> What is required:
Return all of the data exactly as given.

> Raw data:
>> begin
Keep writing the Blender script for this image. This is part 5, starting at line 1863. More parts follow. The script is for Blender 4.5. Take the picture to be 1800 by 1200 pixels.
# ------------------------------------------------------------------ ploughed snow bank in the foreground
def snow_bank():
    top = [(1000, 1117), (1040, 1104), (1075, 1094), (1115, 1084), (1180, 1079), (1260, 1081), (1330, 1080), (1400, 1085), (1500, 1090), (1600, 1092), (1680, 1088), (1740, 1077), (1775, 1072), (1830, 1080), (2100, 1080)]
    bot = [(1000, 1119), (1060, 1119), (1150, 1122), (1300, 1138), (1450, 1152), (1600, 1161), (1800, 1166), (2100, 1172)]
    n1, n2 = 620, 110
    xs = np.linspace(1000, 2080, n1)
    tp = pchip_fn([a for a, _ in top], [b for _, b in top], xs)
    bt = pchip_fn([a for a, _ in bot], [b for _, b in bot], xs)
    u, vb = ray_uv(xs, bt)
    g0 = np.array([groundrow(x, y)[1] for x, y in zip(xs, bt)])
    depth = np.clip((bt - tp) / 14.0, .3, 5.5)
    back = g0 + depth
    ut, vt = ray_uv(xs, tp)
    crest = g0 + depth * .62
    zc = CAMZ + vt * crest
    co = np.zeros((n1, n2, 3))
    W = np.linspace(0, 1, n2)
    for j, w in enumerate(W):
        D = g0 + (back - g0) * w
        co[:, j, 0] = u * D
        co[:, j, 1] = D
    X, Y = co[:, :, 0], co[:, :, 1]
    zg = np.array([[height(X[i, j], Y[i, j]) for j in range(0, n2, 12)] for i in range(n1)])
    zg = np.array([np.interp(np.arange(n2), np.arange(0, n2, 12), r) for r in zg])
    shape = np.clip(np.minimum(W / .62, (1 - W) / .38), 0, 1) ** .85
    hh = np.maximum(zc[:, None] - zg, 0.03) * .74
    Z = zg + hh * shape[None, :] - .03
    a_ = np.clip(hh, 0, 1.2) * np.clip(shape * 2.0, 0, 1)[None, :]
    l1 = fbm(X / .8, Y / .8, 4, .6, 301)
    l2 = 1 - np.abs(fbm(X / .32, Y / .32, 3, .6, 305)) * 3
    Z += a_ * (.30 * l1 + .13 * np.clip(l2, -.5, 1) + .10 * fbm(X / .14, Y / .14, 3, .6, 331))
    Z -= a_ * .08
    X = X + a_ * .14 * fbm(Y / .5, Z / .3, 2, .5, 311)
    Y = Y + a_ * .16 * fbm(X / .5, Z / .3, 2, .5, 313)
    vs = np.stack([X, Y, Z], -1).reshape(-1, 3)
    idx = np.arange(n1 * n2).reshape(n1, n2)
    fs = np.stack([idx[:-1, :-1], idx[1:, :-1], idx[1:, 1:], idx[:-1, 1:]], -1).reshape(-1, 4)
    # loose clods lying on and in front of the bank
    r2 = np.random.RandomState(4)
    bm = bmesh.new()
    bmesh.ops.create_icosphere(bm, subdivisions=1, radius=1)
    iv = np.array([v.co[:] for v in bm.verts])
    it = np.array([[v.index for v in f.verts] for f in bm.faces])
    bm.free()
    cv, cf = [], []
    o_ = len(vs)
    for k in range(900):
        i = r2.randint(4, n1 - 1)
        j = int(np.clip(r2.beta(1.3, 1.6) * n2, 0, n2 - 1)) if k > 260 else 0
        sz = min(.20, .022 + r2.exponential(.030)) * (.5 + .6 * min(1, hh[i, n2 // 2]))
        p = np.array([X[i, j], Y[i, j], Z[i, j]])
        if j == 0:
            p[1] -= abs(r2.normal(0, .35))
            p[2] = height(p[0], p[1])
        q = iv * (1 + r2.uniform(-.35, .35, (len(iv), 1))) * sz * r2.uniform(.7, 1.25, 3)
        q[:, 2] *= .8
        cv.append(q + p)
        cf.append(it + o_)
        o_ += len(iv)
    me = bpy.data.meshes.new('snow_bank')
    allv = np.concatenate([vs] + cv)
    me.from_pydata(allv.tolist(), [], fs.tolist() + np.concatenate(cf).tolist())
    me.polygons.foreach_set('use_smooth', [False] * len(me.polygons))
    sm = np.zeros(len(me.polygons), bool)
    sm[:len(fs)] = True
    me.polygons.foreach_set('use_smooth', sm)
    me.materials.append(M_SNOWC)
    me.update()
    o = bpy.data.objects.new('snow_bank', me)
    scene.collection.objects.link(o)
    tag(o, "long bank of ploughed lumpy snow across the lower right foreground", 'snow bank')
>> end
> Correct response:
Keep writing the Blender script for this image. This is part 5, starting at line 1863. More parts follow. The script is for Blender 4.5. Take the picture to be 1800 by 1200 pixels.
# ------------------------------------------------------------------ ploughed snow bank in the foreground
def snow_bank():
    top = [(1000, 1117), (1040, 1104), (1075, 1094), (1115, 1084), (1180, 1079), (1260, 1081), (1330, 1080), (1400, 1085), (1500, 1090), (1600, 1092), (1680, 1088), (1740, 1077), (1775, 1072), (1830, 1080), (2100, 1080)]
    bot = [(1000, 1119), (1060, 1119), (1150, 1122), (1300, 1138), (1450, 1152), (1600, 1161), (1800, 1166), (2100, 1172)]
    n1, n2 = 620, 110
    xs = np.linspace(1000, 2080, n1)
    tp = pchip_fn([a for a, _ in top], [b for _, b in top], xs)
    bt = pchip_fn([a for a, _ in bot], [b for _, b in bot], xs)
    u, vb = ray_uv(xs, bt)
    g0 = np.array([groundrow(x, y)[1] for x, y in zip(xs, bt)])
    depth = np.clip((bt - tp) / 14.0, .3, 5.5)
    back = g0 + depth
    ut, vt = ray_uv(xs, tp)
    crest = g0 + depth * .62
    zc = CAMZ + vt * crest
    co = np.zeros((n1, n2, 3))
    W = np.linspace(0, 1, n2)
    for j, w in enumerate(W):
        D = g0 + (back - g0) * w
        co[:, j, 0] = u * D
        co[:, j, 1] = D
    X, Y = co[:, :, 0], co[:, :, 1]
    zg = np.array([[height(X[i, j], Y[i, j]) for j in range(0, n2, 12)] for i in range(n1)])
    zg = np.array([np.interp(np.arange(n2), np.arange(0, n2, 12), r) for r in zg])
    shape = np.clip(np.minimum(W / .62, (1 - W) / .38), 0, 1) ** .85
    hh = np.maximum(zc[:, None] - zg, 0.03) * .74
    Z = zg + hh * shape[None, :] - .03
    a_ = np.clip(hh, 0, 1.2) * np.clip(shape * 2.0, 0, 1)[None, :]
    l1 = fbm(X / .8, Y / .8, 4, .6, 301)
    l2 = 1 - np.abs(fbm(X / .32, Y / .32, 3, .6, 305)) * 3
    Z += a_ * (.30 * l1 + .13 * np.clip(l2, -.5, 1) + .10 * fbm(X / .14, Y / .14, 3, .6, 331))
    Z -= a_ * .08
    X = X + a_ * .14 * fbm(Y / .5, Z / .3, 2, .5, 311)
    Y = Y + a_ * .16 * fbm(X / .5, Z / .3, 2, .5, 313)
    vs = np.stack([X, Y, Z], -1).reshape(-1, 3)
    idx = np.arange(n1 * n2).reshape(n1, n2)
    fs = np.stack([idx[:-1, :-1], idx[1:, :-1], idx[1:, 1:], idx[:-1, 1:]], -1).reshape(-1, 4)
    # loose clods lying on and in front of the bank
    r2 = np.random.RandomState(4)
    bm = bmesh.new()
    bmesh.ops.create_icosphere(bm, subdivisions=1, radius=1)
    iv = np.array([v.co[:] for v in bm.verts])
    it = np.array([[v.index for v in f.verts] for f in bm.faces])
    bm.free()
    cv, cf = [], []
    o_ = len(vs)
    for k in range(900):
        i = r2.randint(4, n1 - 1)
        j = int(np.clip(r2.beta(1.3, 1.6) * n2, 0, n2 - 1)) if k > 260 else 0
        sz = min(.20, .022 + r2.exponential(.030)) * (.5 + .6 * min(1, hh[i, n2 // 2]))
        p = np.array([X[i, j], Y[i, j], Z[i, j]])
        if j == 0:
            p[1] -= abs(r2.normal(0, .35))
            p[2] = height(p[0], p[1])
        q = iv * (1 + r2.uniform(-.35, .35, (len(iv), 1))) * sz * r2.uniform(.7, 1.25, 3)
        q[:, 2] *= .8
        cv.append(q + p)
        cf.append(it + o_)
        o_ += len(iv)
    me = bpy.data.meshes.new('snow_bank')
    allv = np.concatenate([vs] + cv)
    me.from_pydata(allv.tolist(), [], fs.tolist() + np.concatenate(cf).tolist())
    me.polygons.foreach_set('use_smooth', [False] * len(me.polygons))
    sm = np.zeros(len(me.polygons), bool)
    sm[:len(fs)] = True
    me.polygons.foreach_set('use_smooth', sm)
    me.materials.append(M_SNOWC)
    me.update()
    o = bpy.data.objects.new('snow_bank', me)
    scene.collection.objects.link(o)
    tag(o, "long bank of ploughed lumpy snow across the lower right foreground", 'snow bank')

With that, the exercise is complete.